- _TASK TO COMPLETE_: Begin with the line that contains "Write part 3", end with the line that contains "990, 8, 60))", and extract exactly that stretch of lines.

- _DATA_:

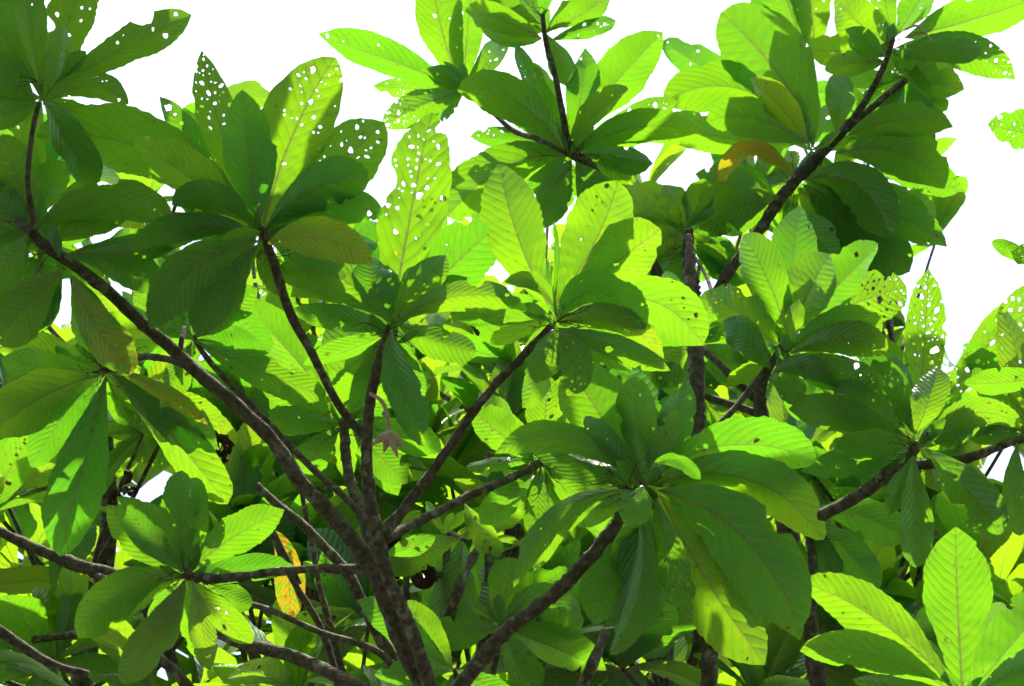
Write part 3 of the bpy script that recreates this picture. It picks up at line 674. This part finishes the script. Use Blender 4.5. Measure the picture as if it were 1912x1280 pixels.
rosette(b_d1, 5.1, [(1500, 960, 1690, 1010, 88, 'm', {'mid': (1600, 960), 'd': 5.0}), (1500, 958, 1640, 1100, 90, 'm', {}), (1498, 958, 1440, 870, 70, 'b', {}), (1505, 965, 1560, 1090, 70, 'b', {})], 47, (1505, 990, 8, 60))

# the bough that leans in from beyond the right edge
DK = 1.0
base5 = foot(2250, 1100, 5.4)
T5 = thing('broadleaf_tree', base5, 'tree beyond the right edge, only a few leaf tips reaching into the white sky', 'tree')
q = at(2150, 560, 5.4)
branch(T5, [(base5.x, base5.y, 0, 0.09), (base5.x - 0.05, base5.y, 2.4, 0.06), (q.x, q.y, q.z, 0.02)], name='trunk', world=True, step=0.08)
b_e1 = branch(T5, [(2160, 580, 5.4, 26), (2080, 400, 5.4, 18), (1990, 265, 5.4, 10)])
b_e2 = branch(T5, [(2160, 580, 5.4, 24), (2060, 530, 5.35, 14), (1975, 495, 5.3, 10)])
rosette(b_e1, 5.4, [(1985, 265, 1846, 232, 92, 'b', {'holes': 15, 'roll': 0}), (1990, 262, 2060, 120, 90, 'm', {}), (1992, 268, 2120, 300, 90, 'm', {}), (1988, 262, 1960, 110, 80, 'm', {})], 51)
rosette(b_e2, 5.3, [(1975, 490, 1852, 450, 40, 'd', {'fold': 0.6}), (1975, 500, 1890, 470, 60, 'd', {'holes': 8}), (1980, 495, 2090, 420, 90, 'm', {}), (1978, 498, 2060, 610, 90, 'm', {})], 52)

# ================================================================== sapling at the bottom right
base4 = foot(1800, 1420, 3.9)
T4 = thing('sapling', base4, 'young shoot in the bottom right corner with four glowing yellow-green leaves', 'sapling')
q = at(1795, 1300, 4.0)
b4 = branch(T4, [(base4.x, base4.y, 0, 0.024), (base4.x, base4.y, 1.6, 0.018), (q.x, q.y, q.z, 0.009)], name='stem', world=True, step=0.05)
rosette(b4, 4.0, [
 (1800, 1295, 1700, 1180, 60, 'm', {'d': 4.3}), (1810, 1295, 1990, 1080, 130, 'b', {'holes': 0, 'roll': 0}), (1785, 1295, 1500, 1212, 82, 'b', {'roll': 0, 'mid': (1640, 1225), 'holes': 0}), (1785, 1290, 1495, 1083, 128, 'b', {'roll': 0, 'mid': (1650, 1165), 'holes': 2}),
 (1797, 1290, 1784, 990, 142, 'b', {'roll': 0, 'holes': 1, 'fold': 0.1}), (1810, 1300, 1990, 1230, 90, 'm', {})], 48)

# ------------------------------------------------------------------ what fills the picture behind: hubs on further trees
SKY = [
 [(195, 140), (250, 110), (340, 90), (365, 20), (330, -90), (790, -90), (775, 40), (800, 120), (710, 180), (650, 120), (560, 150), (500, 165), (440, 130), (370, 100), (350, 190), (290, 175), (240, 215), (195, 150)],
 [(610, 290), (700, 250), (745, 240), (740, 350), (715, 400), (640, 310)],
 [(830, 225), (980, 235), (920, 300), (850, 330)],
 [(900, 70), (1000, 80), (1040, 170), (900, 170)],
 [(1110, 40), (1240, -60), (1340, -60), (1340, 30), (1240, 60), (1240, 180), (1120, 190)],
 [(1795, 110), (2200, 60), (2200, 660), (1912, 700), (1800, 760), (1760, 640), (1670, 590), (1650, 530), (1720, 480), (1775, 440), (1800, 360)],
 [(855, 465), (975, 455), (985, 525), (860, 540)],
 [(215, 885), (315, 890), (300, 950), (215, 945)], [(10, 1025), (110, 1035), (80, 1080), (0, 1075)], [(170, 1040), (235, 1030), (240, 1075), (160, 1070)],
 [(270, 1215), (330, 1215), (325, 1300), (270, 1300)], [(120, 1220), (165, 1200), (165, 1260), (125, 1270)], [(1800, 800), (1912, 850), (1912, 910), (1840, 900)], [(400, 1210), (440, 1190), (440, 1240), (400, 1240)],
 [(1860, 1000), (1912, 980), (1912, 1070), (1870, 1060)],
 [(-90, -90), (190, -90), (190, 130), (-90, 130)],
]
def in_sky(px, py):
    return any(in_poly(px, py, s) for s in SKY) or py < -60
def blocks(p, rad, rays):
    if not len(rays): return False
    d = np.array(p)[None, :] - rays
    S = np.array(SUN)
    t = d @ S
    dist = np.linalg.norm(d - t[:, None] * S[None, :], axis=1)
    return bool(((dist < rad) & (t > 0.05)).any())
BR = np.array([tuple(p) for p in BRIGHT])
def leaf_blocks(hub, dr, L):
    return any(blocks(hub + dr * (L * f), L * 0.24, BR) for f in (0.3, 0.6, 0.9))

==

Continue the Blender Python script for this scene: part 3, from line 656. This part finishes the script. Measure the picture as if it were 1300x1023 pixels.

- _WORKED SOLUTION_:
Write part 3 of the bpy script that recreates this picture. It picks up at line 674. This part finishes the script. Use Blender 4.5. Measure the picture as if it were 1912x1280 pixels.
rosette(b_d1, 5.1, [(1500, 960, 1690, 1010, 88, 'm', {'mid': (1600, 960), 'd': 5.0}), (1500, 958, 1640, 1100, 90, 'm', {}), (1498, 958, 1440, 870, 70, 'b', {}), (1505, 965, 1560, 1090, 70, 'b', {})], 47, (1505, 990, 8, 60))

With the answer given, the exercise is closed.